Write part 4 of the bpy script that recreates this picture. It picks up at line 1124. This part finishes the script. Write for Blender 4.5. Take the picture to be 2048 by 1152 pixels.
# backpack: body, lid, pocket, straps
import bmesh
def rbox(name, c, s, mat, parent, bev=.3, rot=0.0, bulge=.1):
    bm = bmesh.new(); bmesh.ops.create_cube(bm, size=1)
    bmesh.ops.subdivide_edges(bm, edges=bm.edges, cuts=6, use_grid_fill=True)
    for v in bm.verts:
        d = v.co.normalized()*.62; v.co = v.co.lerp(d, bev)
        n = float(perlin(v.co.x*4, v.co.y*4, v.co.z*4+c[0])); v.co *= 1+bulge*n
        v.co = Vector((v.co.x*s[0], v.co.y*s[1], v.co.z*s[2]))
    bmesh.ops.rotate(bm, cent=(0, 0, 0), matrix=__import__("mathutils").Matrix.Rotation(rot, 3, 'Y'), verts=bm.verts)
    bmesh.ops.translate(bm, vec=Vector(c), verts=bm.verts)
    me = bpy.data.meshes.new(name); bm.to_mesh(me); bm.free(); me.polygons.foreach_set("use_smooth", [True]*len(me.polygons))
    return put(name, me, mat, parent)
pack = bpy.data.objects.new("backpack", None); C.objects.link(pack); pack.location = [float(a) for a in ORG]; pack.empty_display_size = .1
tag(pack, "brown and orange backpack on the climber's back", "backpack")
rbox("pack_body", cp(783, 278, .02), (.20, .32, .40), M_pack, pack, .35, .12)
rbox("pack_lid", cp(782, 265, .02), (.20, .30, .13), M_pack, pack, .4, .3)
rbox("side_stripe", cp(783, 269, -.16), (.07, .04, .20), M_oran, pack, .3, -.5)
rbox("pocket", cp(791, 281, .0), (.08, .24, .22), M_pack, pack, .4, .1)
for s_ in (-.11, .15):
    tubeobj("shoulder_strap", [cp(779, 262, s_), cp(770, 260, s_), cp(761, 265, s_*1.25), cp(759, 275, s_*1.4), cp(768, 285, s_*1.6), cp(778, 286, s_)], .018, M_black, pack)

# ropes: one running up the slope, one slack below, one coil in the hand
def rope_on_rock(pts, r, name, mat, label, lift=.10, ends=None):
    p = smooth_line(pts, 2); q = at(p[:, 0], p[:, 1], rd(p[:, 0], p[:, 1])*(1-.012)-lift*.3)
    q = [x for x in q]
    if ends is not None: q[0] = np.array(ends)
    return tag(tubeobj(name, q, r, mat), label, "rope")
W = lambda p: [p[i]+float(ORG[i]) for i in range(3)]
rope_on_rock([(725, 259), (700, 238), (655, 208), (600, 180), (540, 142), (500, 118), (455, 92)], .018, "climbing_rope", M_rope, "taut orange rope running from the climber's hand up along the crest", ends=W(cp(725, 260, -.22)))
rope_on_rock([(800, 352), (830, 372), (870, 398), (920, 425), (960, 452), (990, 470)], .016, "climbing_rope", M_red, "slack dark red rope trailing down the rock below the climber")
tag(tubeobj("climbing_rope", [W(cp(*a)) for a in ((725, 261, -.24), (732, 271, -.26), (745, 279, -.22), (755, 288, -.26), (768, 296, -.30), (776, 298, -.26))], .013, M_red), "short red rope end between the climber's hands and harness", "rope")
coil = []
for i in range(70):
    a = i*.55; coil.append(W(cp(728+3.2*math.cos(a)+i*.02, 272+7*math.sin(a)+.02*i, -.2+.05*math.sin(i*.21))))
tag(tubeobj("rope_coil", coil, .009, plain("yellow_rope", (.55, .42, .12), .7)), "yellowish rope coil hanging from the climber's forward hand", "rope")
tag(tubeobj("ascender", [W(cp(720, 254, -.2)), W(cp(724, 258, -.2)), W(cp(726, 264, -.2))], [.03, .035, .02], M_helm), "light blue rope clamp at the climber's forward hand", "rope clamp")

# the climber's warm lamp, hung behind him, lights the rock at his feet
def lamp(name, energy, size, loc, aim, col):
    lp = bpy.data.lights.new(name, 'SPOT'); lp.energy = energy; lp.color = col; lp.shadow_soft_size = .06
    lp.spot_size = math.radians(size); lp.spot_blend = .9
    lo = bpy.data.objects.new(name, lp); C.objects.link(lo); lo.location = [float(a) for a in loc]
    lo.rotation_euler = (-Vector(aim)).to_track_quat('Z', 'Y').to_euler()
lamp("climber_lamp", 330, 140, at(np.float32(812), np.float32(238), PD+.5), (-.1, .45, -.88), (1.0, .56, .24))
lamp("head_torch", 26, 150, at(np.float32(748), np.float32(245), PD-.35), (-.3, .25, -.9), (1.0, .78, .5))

• **SHORT EXERCISE**
Without changing anything, quote the lines from the top of the data to the line that contains "s_)], .018, M_black, pack)", including that line.

• **FINAL RESULT**
Write part 4 of the bpy script that recreates this picture. It picks up at line 1124. This part finishes the script. Write for Blender 4.5. Take the picture to be 2048 by 1152 pixels.
# backpack: body, lid, pocket, straps
import bmesh
def rbox(name, c, s, mat, parent, bev=.3, rot=0.0, bulge=.1):
    bm = bmesh.new(); bmesh.ops.create_cube(bm, size=1)
    bmesh.ops.subdivide_edges(bm, edges=bm.edges, cuts=6, use_grid_fill=True)
    for v in bm.verts:
        d = v.co.normalized()*.62; v.co = v.co.lerp(d, bev)
        n = float(perlin(v.co.x*4, v.co.y*4, v.co.z*4+c[0])); v.co *= 1+bulge*n
        v.co = Vector((v.co.x*s[0], v.co.y*s[1], v.co.z*s[2]))
    bmesh.ops.rotate(bm, cent=(0, 0, 0), matrix=__import__("mathutils").Matrix.Rotation(rot, 3, 'Y'), verts=bm.verts)
    bmesh.ops.translate(bm, vec=Vector(c), verts=bm.verts)
    me = bpy.data.meshes.new(name); bm.to_mesh(me); bm.free(); me.polygons.foreach_set("use_smooth", [True]*len(me.polygons))
    return put(name, me, mat, parent)
pack = bpy.data.objects.new("backpack", None); C.objects.link(pack); pack.location = [float(a) for a in ORG]; pack.empty_display_size = .1
tag(pack, "brown and orange backpack on the climber's back", "backpack")
rbox("pack_body", cp(783, 278, .02), (.20, .32, .40), M_pack, pack, .35, .12)
rbox("pack_lid", cp(782, 265, .02), (.20, .30, .13), M_pack, pack, .4, .3)
rbox("side_stripe", cp(783, 269, -.16), (.07, .04, .20), M_oran, pack, .3, -.5)
rbox("pocket", cp(791, 281, .0), (.08, .24, .22), M_pack, pack, .4, .1)
for s_ in (-.11, .15):
    tubeobj("shoulder_strap", [cp(779, 262, s_), cp(770, 260, s_), cp(761, 265, s_*1.25), cp(759, 275, s_*1.4), cp(768, 285, s_*1.6), cp(778, 286, s_)], .018, M_black, pack)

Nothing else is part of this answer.